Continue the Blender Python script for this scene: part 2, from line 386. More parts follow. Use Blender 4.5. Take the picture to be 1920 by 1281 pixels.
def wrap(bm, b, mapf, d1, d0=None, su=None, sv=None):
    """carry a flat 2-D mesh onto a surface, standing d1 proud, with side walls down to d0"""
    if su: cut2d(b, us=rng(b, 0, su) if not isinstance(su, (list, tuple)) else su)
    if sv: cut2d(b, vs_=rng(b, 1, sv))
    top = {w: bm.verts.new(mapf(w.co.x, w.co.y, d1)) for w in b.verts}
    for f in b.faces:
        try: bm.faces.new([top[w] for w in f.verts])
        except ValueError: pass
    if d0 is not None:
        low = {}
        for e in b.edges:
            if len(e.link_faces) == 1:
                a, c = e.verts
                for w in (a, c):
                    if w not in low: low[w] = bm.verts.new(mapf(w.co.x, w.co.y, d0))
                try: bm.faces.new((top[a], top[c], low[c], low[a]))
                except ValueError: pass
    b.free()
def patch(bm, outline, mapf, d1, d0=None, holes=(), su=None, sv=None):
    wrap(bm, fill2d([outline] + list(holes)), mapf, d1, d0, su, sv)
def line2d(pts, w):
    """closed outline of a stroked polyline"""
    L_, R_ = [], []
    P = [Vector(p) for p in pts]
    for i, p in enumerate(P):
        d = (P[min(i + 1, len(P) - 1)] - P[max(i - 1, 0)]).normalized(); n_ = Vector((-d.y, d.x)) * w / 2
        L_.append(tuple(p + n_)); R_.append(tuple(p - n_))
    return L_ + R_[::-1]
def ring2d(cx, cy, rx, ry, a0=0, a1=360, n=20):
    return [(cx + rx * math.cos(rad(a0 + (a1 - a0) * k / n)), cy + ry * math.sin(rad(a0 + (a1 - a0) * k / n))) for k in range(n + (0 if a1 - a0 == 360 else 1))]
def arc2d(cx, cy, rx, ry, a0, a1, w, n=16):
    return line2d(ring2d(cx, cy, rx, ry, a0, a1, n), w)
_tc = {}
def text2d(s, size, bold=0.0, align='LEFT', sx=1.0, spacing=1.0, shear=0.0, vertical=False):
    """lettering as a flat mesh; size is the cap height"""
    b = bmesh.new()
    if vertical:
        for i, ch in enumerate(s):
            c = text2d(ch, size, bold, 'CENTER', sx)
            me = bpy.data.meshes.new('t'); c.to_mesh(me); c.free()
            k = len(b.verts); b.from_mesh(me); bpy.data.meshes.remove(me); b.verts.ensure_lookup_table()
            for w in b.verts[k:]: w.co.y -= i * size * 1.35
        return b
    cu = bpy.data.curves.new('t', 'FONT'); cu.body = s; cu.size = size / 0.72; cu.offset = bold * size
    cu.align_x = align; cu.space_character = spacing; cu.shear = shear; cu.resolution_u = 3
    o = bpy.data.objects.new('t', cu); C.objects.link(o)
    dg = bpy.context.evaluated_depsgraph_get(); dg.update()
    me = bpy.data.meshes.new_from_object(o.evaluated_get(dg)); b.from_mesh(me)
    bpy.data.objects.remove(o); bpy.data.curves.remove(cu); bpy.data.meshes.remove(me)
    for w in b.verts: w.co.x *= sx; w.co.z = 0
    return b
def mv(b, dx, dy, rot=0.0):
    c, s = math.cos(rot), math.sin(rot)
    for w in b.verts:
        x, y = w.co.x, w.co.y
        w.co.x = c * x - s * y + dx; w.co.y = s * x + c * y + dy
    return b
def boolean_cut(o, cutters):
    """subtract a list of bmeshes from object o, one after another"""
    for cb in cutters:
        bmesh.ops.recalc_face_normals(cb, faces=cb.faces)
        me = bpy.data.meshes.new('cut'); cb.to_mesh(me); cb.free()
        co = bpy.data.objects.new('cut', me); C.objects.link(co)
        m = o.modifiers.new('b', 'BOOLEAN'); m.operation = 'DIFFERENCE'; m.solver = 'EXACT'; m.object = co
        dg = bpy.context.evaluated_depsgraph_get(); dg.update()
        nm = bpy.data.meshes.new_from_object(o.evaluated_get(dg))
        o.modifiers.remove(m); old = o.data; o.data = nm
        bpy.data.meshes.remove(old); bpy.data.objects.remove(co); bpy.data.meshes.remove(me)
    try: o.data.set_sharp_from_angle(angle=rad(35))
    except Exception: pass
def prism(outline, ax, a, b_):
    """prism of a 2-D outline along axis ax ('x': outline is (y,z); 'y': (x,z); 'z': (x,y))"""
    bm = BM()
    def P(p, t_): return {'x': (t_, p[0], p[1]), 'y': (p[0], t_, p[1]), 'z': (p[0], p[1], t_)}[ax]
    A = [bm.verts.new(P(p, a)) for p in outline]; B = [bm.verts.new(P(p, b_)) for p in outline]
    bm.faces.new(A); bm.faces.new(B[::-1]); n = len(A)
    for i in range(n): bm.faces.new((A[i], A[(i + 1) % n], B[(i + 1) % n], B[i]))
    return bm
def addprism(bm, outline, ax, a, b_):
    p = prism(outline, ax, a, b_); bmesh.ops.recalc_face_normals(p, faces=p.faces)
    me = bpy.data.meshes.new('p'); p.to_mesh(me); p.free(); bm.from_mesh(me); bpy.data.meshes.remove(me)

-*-

Your task is to transcribe the listing above in full, exactly as given.

Continue the Blender Python script for this scene: part 2, from line 386. More parts follow. Use Blender 4.5. Take the picture to be 1920 by 1281 pixels.
def wrap(bm, b, mapf, d1, d0=None, su=None, sv=None):
    """carry a flat 2-D mesh onto a surface, standing d1 proud, with side walls down to d0"""
    if su: cut2d(b, us=rng(b, 0, su) if not isinstance(su, (list, tuple)) else su)
    if sv: cut2d(b, vs_=rng(b, 1, sv))
    top = {w: bm.verts.new(mapf(w.co.x, w.co.y, d1)) for w in b.verts}
    for f in b.faces:
        try: bm.faces.new([top[w] for w in f.verts])
        except ValueError: pass
    if d0 is not None:
        low = {}
        for e in b.edges:
            if len(e.link_faces) == 1:
                a, c = e.verts
                for w in (a, c):
                    if w not in low: low[w] = bm.verts.new(mapf(w.co.x, w.co.y, d0))
                try: bm.faces.new((top[a], top[c], low[c], low[a]))
                except ValueError: pass
    b.free()
def patch(bm, outline, mapf, d1, d0=None, holes=(), su=None, sv=None):
    wrap(bm, fill2d([outline] + list(holes)), mapf, d1, d0, su, sv)
def line2d(pts, w):
    """closed outline of a stroked polyline"""
    L_, R_ = [], []
    P = [Vector(p) for p in pts]
    for i, p in enumerate(P):
        d = (P[min(i + 1, len(P) - 1)] - P[max(i - 1, 0)]).normalized(); n_ = Vector((-d.y, d.x)) * w / 2
        L_.append(tuple(p + n_)); R_.append(tuple(p - n_))
    return L_ + R_[::-1]
def ring2d(cx, cy, rx, ry, a0=0, a1=360, n=20):
    return [(cx + rx * math.cos(rad(a0 + (a1 - a0) * k / n)), cy + ry * math.sin(rad(a0 + (a1 - a0) * k / n))) for k in range(n + (0 if a1 - a0 == 360 else 1))]
def arc2d(cx, cy, rx, ry, a0, a1, w, n=16):
    return line2d(ring2d(cx, cy, rx, ry, a0, a1, n), w)
_tc = {}
def text2d(s, size, bold=0.0, align='LEFT', sx=1.0, spacing=1.0, shear=0.0, vertical=False):
    """lettering as a flat mesh; size is the cap height"""
    b = bmesh.new()
    if vertical:
        for i, ch in enumerate(s):
            c = text2d(ch, size, bold, 'CENTER', sx)
            me = bpy.data.meshes.new('t'); c.to_mesh(me); c.free()
            k = len(b.verts); b.from_mesh(me); bpy.data.meshes.remove(me); b.verts.ensure_lookup_table()
            for w in b.verts[k:]: w.co.y -= i * size * 1.35
        return b
    cu = bpy.data.curves.new('t', 'FONT'); cu.body = s; cu.size = size / 0.72; cu.offset = bold * size
    cu.align_x = align; cu.space_character = spacing; cu.shear = shear; cu.resolution_u = 3
    o = bpy.data.objects.new('t', cu); C.objects.link(o)
    dg = bpy.context.evaluated_depsgraph_get(); dg.update()
    me = bpy.data.meshes.new_from_object(o.evaluated_get(dg)); b.from_mesh(me)
    bpy.data.objects.remove(o); bpy.data.curves.remove(cu); bpy.data.meshes.remove(me)
    for w in b.verts: w.co.x *= sx; w.co.z = 0
    return b
def mv(b, dx, dy, rot=0.0):
    c, s = math.cos(rot), math.sin(rot)
    for w in b.verts:
        x, y = w.co.x, w.co.y
        w.co.x = c * x - s * y + dx; w.co.y = s * x + c * y + dy
    return b
def boolean_cut(o, cutters):
    """subtract a list of bmeshes from object o, one after another"""
    for cb in cutters:
        bmesh.ops.recalc_face_normals(cb, faces=cb.faces)
        me = bpy.data.meshes.new('cut'); cb.to_mesh(me); cb.free()
        co = bpy.data.objects.new('cut', me); C.objects.link(co)
        m = o.modifiers.new('b', 'BOOLEAN'); m.operation = 'DIFFERENCE'; m.solver = 'EXACT'; m.object = co
        dg = bpy.context.evaluated_depsgraph_get(); dg.update()
        nm = bpy.data.meshes.new_from_object(o.evaluated_get(dg))
        o.modifiers.remove(m); old = o.data; o.data = nm
        bpy.data.meshes.remove(old); bpy.data.objects.remove(co); bpy.data.meshes.remove(me)
    try: o.data.set_sharp_from_angle(angle=rad(35))
    except Exception: pass
def prism(outline, ax, a, b_):
    """prism of a 2-D outline along axis ax ('x': outline is (y,z); 'y': (x,z); 'z': (x,y))"""
    bm = BM()
    def P(p, t_): return {'x': (t_, p[0], p[1]), 'y': (p[0], t_, p[1]), 'z': (p[0], p[1], t_)}[ax]
    A = [bm.verts.new(P(p, a)) for p in outline]; B = [bm.verts.new(P(p, b_)) for p in outline]
    bm.faces.new(A); bm.faces.new(B[::-1]); n = len(A)
    for i in range(n): bm.faces.new((A[i], A[(i + 1) % n], B[(i + 1) % n], B[i]))
    return bm
def addprism(bm, outline, ax, a, b_):
    p = prism(outline, ax, a, b_); bmesh.ops.recalc_face_normals(p, faces=p.faces)
    me = bpy.data.meshes.new('p'); p.to_mesh(me); p.free(); bm.from_mesh(me); bpy.data.meshes.remove(me)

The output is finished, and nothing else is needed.